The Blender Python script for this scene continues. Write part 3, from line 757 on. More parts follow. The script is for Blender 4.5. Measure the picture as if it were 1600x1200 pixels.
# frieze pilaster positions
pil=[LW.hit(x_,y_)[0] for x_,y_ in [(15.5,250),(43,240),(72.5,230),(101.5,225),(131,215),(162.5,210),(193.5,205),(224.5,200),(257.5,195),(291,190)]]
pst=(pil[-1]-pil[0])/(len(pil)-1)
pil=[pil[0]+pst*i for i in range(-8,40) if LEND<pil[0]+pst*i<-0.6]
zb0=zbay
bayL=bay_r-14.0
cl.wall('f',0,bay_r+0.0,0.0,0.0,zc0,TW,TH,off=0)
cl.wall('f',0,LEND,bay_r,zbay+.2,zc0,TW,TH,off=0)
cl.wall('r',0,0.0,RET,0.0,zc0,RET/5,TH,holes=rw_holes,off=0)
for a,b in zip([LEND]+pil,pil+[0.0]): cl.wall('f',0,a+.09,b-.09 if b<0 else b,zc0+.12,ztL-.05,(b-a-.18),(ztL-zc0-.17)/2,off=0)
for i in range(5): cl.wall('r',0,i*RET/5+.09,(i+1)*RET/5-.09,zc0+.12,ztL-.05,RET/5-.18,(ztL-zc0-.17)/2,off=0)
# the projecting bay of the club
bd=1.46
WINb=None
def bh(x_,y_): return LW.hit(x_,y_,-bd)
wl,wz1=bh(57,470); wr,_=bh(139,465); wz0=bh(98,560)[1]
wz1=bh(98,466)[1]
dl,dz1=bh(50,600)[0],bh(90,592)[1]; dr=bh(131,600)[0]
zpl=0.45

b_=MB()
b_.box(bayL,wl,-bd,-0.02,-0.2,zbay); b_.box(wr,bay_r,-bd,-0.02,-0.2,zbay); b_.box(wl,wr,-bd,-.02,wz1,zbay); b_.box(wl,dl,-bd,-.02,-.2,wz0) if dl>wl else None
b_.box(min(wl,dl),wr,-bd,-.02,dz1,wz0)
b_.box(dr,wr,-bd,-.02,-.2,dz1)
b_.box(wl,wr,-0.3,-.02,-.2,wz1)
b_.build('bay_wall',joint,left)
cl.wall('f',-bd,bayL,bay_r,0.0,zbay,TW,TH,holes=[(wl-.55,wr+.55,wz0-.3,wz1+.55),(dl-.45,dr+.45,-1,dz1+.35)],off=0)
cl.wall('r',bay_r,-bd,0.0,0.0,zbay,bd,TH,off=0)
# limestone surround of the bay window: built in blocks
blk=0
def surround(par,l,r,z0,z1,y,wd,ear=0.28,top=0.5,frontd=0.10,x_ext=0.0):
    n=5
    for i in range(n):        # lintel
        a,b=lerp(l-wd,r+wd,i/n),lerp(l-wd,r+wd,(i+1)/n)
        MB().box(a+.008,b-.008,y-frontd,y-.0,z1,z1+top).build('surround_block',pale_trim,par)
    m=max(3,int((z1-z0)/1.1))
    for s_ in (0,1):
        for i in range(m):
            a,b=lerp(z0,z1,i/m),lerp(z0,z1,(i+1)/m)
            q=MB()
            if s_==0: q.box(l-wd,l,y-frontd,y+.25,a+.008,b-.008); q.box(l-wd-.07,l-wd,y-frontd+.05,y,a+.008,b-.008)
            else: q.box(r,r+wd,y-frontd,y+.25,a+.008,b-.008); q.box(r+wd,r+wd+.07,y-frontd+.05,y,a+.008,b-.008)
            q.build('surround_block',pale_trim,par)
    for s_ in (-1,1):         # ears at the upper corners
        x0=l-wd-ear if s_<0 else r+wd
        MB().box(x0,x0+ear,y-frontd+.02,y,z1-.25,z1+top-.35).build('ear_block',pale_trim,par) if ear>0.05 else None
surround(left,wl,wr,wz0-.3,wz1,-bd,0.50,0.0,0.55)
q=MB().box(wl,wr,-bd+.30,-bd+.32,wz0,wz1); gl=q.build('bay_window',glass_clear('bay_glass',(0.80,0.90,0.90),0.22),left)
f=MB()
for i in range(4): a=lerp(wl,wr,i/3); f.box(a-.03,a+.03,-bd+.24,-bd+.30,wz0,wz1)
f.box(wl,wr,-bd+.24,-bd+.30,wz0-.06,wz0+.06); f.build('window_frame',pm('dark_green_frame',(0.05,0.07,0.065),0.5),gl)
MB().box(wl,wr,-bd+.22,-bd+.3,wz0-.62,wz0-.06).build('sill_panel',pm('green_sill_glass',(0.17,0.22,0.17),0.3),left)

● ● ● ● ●

## WHAT IS ASKED
Copy every line verbatim.

## EXPECTED ANSWER
The Blender Python script for this scene continues. Write part 3, from line 757 on. More parts follow. The script is for Blender 4.5. Measure the picture as if it were 1600x1200 pixels.
# frieze pilaster positions
pil=[LW.hit(x_,y_)[0] for x_,y_ in [(15.5,250),(43,240),(72.5,230),(101.5,225),(131,215),(162.5,210),(193.5,205),(224.5,200),(257.5,195),(291,190)]]
pst=(pil[-1]-pil[0])/(len(pil)-1)
pil=[pil[0]+pst*i for i in range(-8,40) if LEND<pil[0]+pst*i<-0.6]
zb0=zbay
bayL=bay_r-14.0
cl.wall('f',0,bay_r+0.0,0.0,0.0,zc0,TW,TH,off=0)
cl.wall('f',0,LEND,bay_r,zbay+.2,zc0,TW,TH,off=0)
cl.wall('r',0,0.0,RET,0.0,zc0,RET/5,TH,holes=rw_holes,off=0)
for a,b in zip([LEND]+pil,pil+[0.0]): cl.wall('f',0,a+.09,b-.09 if b<0 else b,zc0+.12,ztL-.05,(b-a-.18),(ztL-zc0-.17)/2,off=0)
for i in range(5): cl.wall('r',0,i*RET/5+.09,(i+1)*RET/5-.09,zc0+.12,ztL-.05,RET/5-.18,(ztL-zc0-.17)/2,off=0)
# the projecting bay of the club
bd=1.46
WINb=None
def bh(x_,y_): return LW.hit(x_,y_,-bd)
wl,wz1=bh(57,470); wr,_=bh(139,465); wz0=bh(98,560)[1]
wz1=bh(98,466)[1]
dl,dz1=bh(50,600)[0],bh(90,592)[1]; dr=bh(131,600)[0]
zpl=0.45

b_=MB()
b_.box(bayL,wl,-bd,-0.02,-0.2,zbay); b_.box(wr,bay_r,-bd,-0.02,-0.2,zbay); b_.box(wl,wr,-bd,-.02,wz1,zbay); b_.box(wl,dl,-bd,-.02,-.2,wz0) if dl>wl else None
b_.box(min(wl,dl),wr,-bd,-.02,dz1,wz0)
b_.box(dr,wr,-bd,-.02,-.2,dz1)
b_.box(wl,wr,-0.3,-.02,-.2,wz1)
b_.build('bay_wall',joint,left)
cl.wall('f',-bd,bayL,bay_r,0.0,zbay,TW,TH,holes=[(wl-.55,wr+.55,wz0-.3,wz1+.55),(dl-.45,dr+.45,-1,dz1+.35)],off=0)
cl.wall('r',bay_r,-bd,0.0,0.0,zbay,bd,TH,off=0)
# limestone surround of the bay window: built in blocks
blk=0
def surround(par,l,r,z0,z1,y,wd,ear=0.28,top=0.5,frontd=0.10,x_ext=0.0):
    n=5
    for i in range(n):        # lintel
        a,b=lerp(l-wd,r+wd,i/n),lerp(l-wd,r+wd,(i+1)/n)
        MB().box(a+.008,b-.008,y-frontd,y-.0,z1,z1+top).build('surround_block',pale_trim,par)
    m=max(3,int((z1-z0)/1.1))
    for s_ in (0,1):
        for i in range(m):
            a,b=lerp(z0,z1,i/m),lerp(z0,z1,(i+1)/m)
            q=MB()
            if s_==0: q.box(l-wd,l,y-frontd,y+.25,a+.008,b-.008); q.box(l-wd-.07,l-wd,y-frontd+.05,y,a+.008,b-.008)
            else: q.box(r,r+wd,y-frontd,y+.25,a+.008,b-.008); q.box(r+wd,r+wd+.07,y-frontd+.05,y,a+.008,b-.008)
            q.build('surround_block',pale_trim,par)
    for s_ in (-1,1):         # ears at the upper corners
        x0=l-wd-ear if s_<0 else r+wd
        MB().box(x0,x0+ear,y-frontd+.02,y,z1-.25,z1+top-.35).build('ear_block',pale_trim,par) if ear>0.05 else None
surround(left,wl,wr,wz0-.3,wz1,-bd,0.50,0.0,0.55)
q=MB().box(wl,wr,-bd+.30,-bd+.32,wz0,wz1); gl=q.build('bay_window',glass_clear('bay_glass',(0.80,0.90,0.90),0.22),left)
f=MB()
for i in range(4): a=lerp(wl,wr,i/3); f.box(a-.03,a+.03,-bd+.24,-bd+.30,wz0,wz1)
f.box(wl,wr,-bd+.24,-bd+.30,wz0-.06,wz0+.06); f.build('window_frame',pm('dark_green_frame',(0.05,0.07,0.065),0.5),gl)
MB().box(wl,wr,-bd+.22,-bd+.3,wz0-.62,wz0-.06).build('sill_panel',pm('green_sill_glass',(0.17,0.22,0.17),0.3),left)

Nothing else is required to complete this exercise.